The Enabler
WALLENIUS SOL - The Enabler - Northvolt

WALLENIUS SOL delivers the first process equipment to Northvolt Ett

Battery manufacturer Northvolt is preparing to start-up its gigantic plant in Skellefteå in 2021. Northvolt chose WALLENIUS SOL for the delivery of the first production line equipment – and a special solution via the Port of Skellefteå.

NORTHVOLT IS A NEWCOMER in the market for the production of lithium-ion batteries, intended primarily for electric vehicles. It has an R&D facility in Västerås, and operations in Poland and Germany. However, most of the production will take place in the factory currently under construction in Skellefteå, known as Northvolt Ett.
 

WALLENIUS SOL - The Enabler - Edward Quigley, Northvolt

Edward Quigley, Project Logistics Manager at Northvolt, is overlooking the discharging of process equipment from M/S Thuleland. Photo: Northvolt.

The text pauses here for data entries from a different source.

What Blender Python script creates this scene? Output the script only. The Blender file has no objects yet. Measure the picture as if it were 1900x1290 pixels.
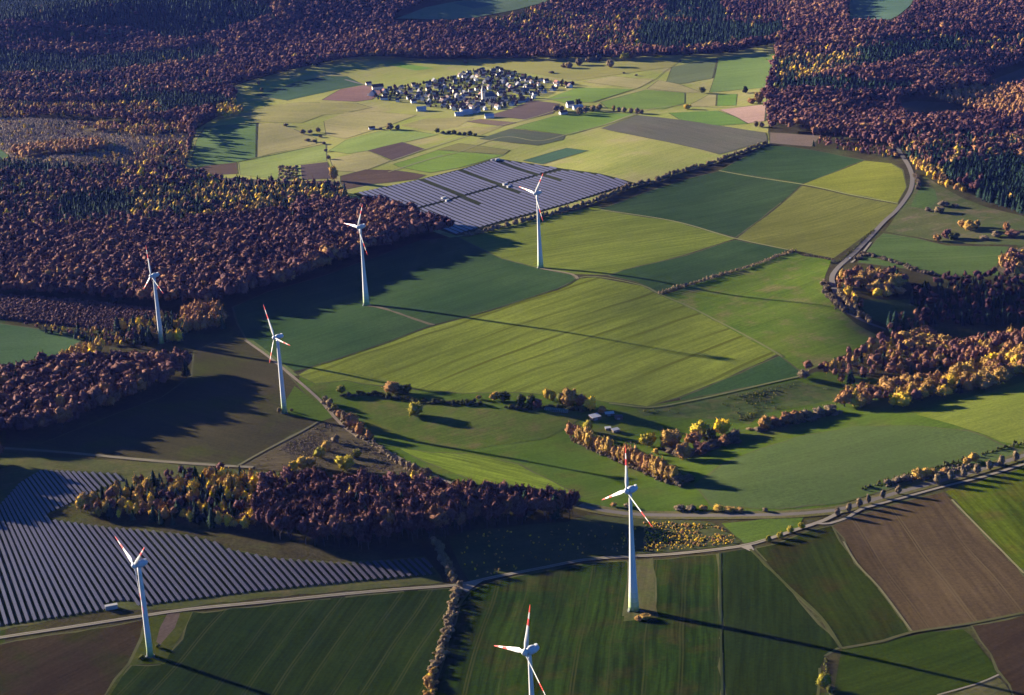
import bpy, bmesh, math, random
import numpy as np
from mathutils import Matrix, Vector
from mathutils.geometry import tessellate_polygon

rng = np.random.default_rng(11)
random.seed(5)
SC = bpy.context.scene
COL = SC.collection

# ------------------------------------------------------------------ camera model (photo pixels 1900x1290)
F, PITCH, ROLL, CAMH = 3200.0, 0.3134, 0.0522, 574.6
CX, CY = 950.0, 645.0
FW = np.array([0, math.cos(PITCH), -math.sin(PITCH)])
RT0 = np.array([1.0, 0, 0]); DN0 = np.cross(FW, RT0)
RT = math.cos(ROLL)*RT0 + math.sin(ROLL)*DN0
DN = -math.sin(ROLL)*RT0 + math.cos(ROLL)*DN0
CAM = np.array([0.0, 0, CAMH])
SUN_AZ = math.radians(-33.0)      # direction shadows fall (from +x)
SUN_EL = math.radians(12.3)

def project(P):
    v = np.asarray(P, float) - CAM
    d = v @ FW
    return np.stack([CX + F*(v @ RT)/d, CY + F*(v @ DN)/d], -1)

def flat(px, py):
    d = FW*F + RT*(px-CX) + DN*(py-CY)
    t = -CAMH/d[2]
    return CAM[:2] + d[:2]*t

# ------------------------------------------------------------------ terrain height
WAVES = []
_r = np.random.default_rng(4)
for lam, amp in ((240, .9), (310, 1.2), (420, 1.6), (560, 2.2), (760, 3.2), (980, 4.0), (1300, 5.0)):
    for _ in range(2):
        a = _r.uniform(0, 2*math.pi)
        WAVES.append((math.cos(a)*2*math.pi/lam, math.sin(a)*2*math.pi/lam, _r.uniform(0, 6.28), amp*.5))
HILLS = [(150, 60, 620, 260, 36), (170, 84, 240, 110, 52), (330, 20, 260, 150, 45), (580, 45, 520, 200, 34), (1080, 32, 800, 240, 34), (1720, 60, 420, 280, 34),
         (1600, 165, 130, 260, 16), (930, 560, 300, 160, 5), (1720, 330, 120, 200, 10), (1610, 520, 60, 60, 6)]
HILLS = [(*flat(a, b), sx, sy, am) for a, b, sx, sy, am in HILLS]
TROUGHS = [([(640, 770), (800, 798), (1000, 805), (1200, 812), (1400, 765), (1560, 728), (1750, 675), (1990, 600)], 70, 9),
           ([(1760, 592), (1850, 582), (1990, 572)], 60, 28),
           ([(1690, 210), (1760, 208), (1920, 240)], 90, 22),
           ([(1840, 132), (2050, 126)], 120, 22),
           ([(1250, 575), (1400, 535), (1490, 505)], 60, 2.5),
           ([(900, 1020), (1050, 1000), (1180, 990)], 55, 5)]
TROUGHS = [([flat(*p) for p in pl], s, d) for pl, s, d in TROUGHS]

def height(x, y):
    x = np.asarray(x, float); y = np.asarray(y, float)
    z = np.zeros(np.broadcast(x, y).shape)
    for kx, ky, ph, am in WAVES:
        z = z + am*np.sin(kx*x + ky*y + ph)
    for hx, hy, sx, sy, am in HILLS:
        z = z + am*np.exp(-((x-hx)/sx)**2/2 - ((y-hy)/sy)**2/2)
    for pl, s, dep in TROUGHS:
        d2 = np.full(z.shape, 1e18)
        for (ax, ay), (bx, by) in zip(pl[:-1], pl[1:]):
            ux, uy = bx-ax, by-ay
            t = np.clip(((x-ax)*ux+(y-ay)*uy)/(ux*ux+uy*uy), 0, 1)
            d2 = np.minimum(d2, (x-ax-t*ux)**2 + (y-ay-t*uy)**2)
        z = z - dep*np.exp(-d2/(2*s*s))
    return z

G = 20.0
GX0, GX1, GY0, GY1 = -2600.0, 2300.0, 400.0, 6600.0
NX = int((GX1-GX0)/G)+1; NY = int((GY1-GY0)/G)+1
gxs = GX0 + G*np.arange(NX); gys = GY0 + G*np.arange(NY)
GXX, GYY = np.meshgrid(gxs, gys)
HG = height(GXX, GYY)               # [iy, ix]

def hz(x, y):
    """height of the ground mesh itself (piecewise linear)"""
    x = np.asarray(x, float); y = np.asarray(y, float)
    fx = np.clip((x-GX0)/G, 0, NX-1.001); fy = np.clip((y-GY0)/G, 0, NY-1.001)
    i = fx.astype(int); j = fy.astype(int); u = fx-i; v = fy-j
    z00 = HG[j, i]; z10 = HG[j, i+1]; z01 = HG[j+1, i]; z11 = HG[j+1, i+1]
    return np.where(u >= v, z00+u*(z10-z00)+v*(z11-z10), z00+v*(z01-z00)+u*(z11-z01))

def ground(pts):
    """photo pixels -> world xy where the line of sight meets the terrain"""
    pts = np.atleast_2d(np.asarray(pts, float))
    d = FW*F + (pts[:, :1]-CX)*RT + (pts[:, 1:]-CY)*DN
    d = d/np.linalg.norm(d, axis=1)[:, None]
    ts = np.linspace(850, 7400, 700)
    x = CAM[0]+d[:, :1]*ts; y = CAM[1]+d[:, 1:2]*ts; z = CAM[2]+d[:, 2:]*ts
    below = z <= hz(x, y)
    below[:, -1] = True
    k = np.maximum(below.argmax(1), 1)
    lo, hi = ts[k-1], ts[k]
    for _ in range(16):
        m = (lo+hi)/2
        b = CAM[2]+d[:, 2]*m <= hz(d[:, 0]*m, d[:, 1]*m)
        hi = np.where(b, m, hi); lo = np.where(b, lo, m)
    m = (lo+hi)/2
    return np.stack([d[:, 0]*m, d[:, 1]*m], 1)

def at(px, py, off=0.0):
    x, y = ground([(px, py)])[0]
    return float(x), float(y), float(hz(x, y))+off

def normals_at(x, y):
    e = 6.0
    nx = -(height(x+e, y)-height(x-e, y))/(2*e); ny = -(height(x, y+e)-height(x, y-e))/(2*e)
    n = np.stack([nx, ny, np.ones_like(nx)], 1)
    return n/np.linalg.norm(n, axis=1)[:, None]

# ------------------------------------------------------------------ bookkeeping
USED = {}
def tag(o, label=None, cat=None, group=None, kind=None):
    if label: o['label'] = label
    if cat: o['category'] = cat
    if group: o['group'] = group
    if kind: o['kind'] = kind
    return o

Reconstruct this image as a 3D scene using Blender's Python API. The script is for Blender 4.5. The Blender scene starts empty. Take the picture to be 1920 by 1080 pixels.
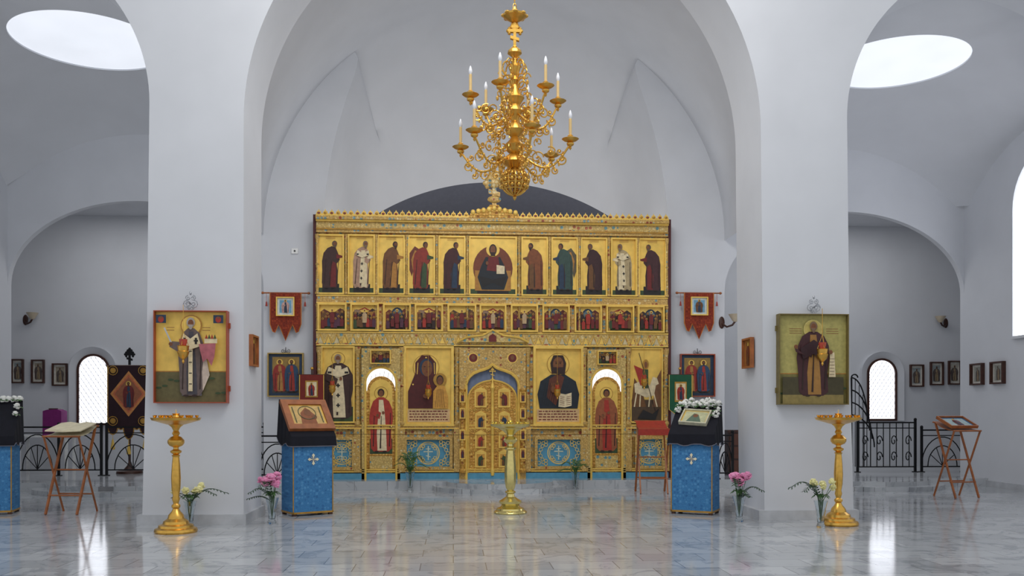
import bpy, math, random
from math import sin, cos, pi, radians, sqrt, atan2
from mathutils import Vector, Matrix
R = random.Random(7)
SC = bpy.context.scene
COL = SC.collection
F = 1680.0; TH = math.atan(110/1680); CH = 1.4; HV = 775.0

def P(u, v, Y):
    a = (u-960)/F
    x = cos(TH)*a+sin(TH); y = -sin(TH)*a+cos(TH)
    t = Y/y
    return (t*x, Y, CH-t*(v-HV)/F)
def G(u, v, z=0.0):
    t = (CH-z)/((v-HV)/F)
    a = (u-960)/F
    return (t*(cos(TH)*a+sin(TH)), t*(-sin(TH)*a+cos(TH)), z)

# ------------------------------------------------------------ materials
MC = {}
def lin(c):
    return tuple(((x/255)/12.92 if x/255 <= .04045 else ((x/255+.055)/1.055)**2.4) for x in c)
def M(name, rgb, rough=.6, metal=0., var=.1, scale=12., bump=0., emit=0., trans=0., alpha=1., spec=None):
    if name in MC: return MC[name]
    m = bpy.data.materials.new(name); m.use_nodes = True
    nt = m.node_tree; b = nt.nodes['Principled BSDF']
    c = lin(rgb)
    tc = nt.nodes.new('ShaderNodeTexCoord'); nz = nt.nodes.new('ShaderNodeTexNoise')
    nz.inputs['Scale'].default_value = scale; nz.inputs['Detail'].default_value = 4
    nt.links.new(tc.outputs['Object'], nz.inputs['Vector'])
    cr = nt.nodes.new('ShaderNodeValToRGB')
    cr.color_ramp.elements[0].position = .3; cr.color_ramp.elements[1].position = .7
    cr.color_ramp.elements[0].color = tuple(x*(1-var) for x in c)+(1,)
    cr.color_ramp.elements[1].color = tuple(min(1, x*(1+var)) for x in c)+(1,)
    nt.links.new(nz.outputs['Fac'], cr.inputs['Fac'])
    nt.links.new(cr.outputs['Color'], b.inputs['Base Color'])
    b.inputs['Roughness'].default_value = rough; b.inputs['Metallic'].default_value = metal
    b.inputs['Transmission Weight'].default_value = trans
    b.inputs['Alpha'].default_value = alpha
    if spec is not None: b.inputs['Specular IOR Level'].default_value = spec
    if emit:
        nt.links.new(cr.outputs['Color'], b.inputs['Emission Color'])
        b.inputs['Emission Strength'].default_value = emit
    if bump:
        bp = nt.nodes.new('ShaderNodeBump'); bp.inputs['Strength'].default_value = bump
        bp.inputs['Distance'].default_value = .02
        nt.links.new(nz.outputs['Fac'], bp.inputs['Height']); nt.links.new(bp.outputs['Normal'], b.inputs['Normal'])
    MC[name] = m; return m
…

“Our goal is to be the greenest battery manufacturer with the lowest CO2 emissions. We also aim to be competitive with the largest battery manufacturers in Asia,” says Edward Quigley, Project Logistics Manager at Northvolt.

There were many reasons for the choice of Skellefteå, but one of the deciding factors was the good supply of fossil-free energy in northern Sweden. Another was the proximity to a port for inbound and outbound goods.

The inaugural delivery of machinery for the first production line took place on 19 August, when WALLENIUS SOL’s M/S Thuleland called at the Port of Skellefteå with machine components for a water treatment plant. The parts, in all four large units on deck and 19 units below decks, were manufactured in Europe and picked up by M/S Thuleland in Antwerp.

WALLENIUS SOL has regular scheduled services between ports in Europe and ports in the Gulf of Bothnia. Southbound cargo consists mainly of paper and other forest products, while there is space for other loads on the northbound legs. The Port of Skellefteå is not usually one of the stops on the regular services.
 

WALLENIUS SOL - The Enabler - Northvolt - Ragnar Johansson

Ragnar Johansson, Managing Director at WALLENIUS SOL, Per-Johan Johnsson, Captain of M/S Thuleland and Peter Carlsson, CEO and co-founder of Northvolt. Photo: Northvolt.


“Together with Northvolt and the port, we customised a solution,” says Ragnar Johansson, Managing Director at WALLENIUS SOL.

“Since we pass Skellefteå anyway, the solution suited everyone and had minimal environmental impact. When our new vessels begin regular services next year, the environmental impact will be even lower.”

It’s important for Northvolt that its shipments have a low environmental impact.

“So it was natural for us to choose WALLENIUS SOL. They have good environmental thinking and offer innovative solutions. We’ll be using them for at least one more delivery in October, with parts from East Asia,” says Edward Quigley.

Ragnar Johansson hopes to continue working with Northvolt, and that the Port of Skellefteå will become a regular stop in their scheduled services.

“Northvolt is in the process of establishing a huge, awesome industrial project, and it would be enormously exciting to continue working with them. It also fits in well with our ambition to strengthen the infrastructure in the Gulf of Bothnia. Because we already operate scheduled services and have good available capacity, especially for northbound cargoes, we’re also able to carry small loads of the type that are relevant during the construction phase,” says Ragnar Johansson.
 

Lars Widelund och Edward Quigley

Lars Widelund, General Manager for the Port of Skellefteå and Edward Quigley, Project Logistics Manager at Northvolt.


Being able to offload the goods from the Thuleland is a feather in the cap for the Port of Skellefteå.

“We haven’t unloaded much RoRo cargo in the past, as our customers don’t usually ask for it, but there’s been an increase in interest recently,” says Lars Widelund, General Manager for the Port of Skellefteå.

He adds:

“I am incredibly happy about these calls in August and October. It means customers who need to ship small loads to the continent are now able to do so by sea rather than by road. It’s a service we weren’t able to offer before. This could well be a boost for the region.”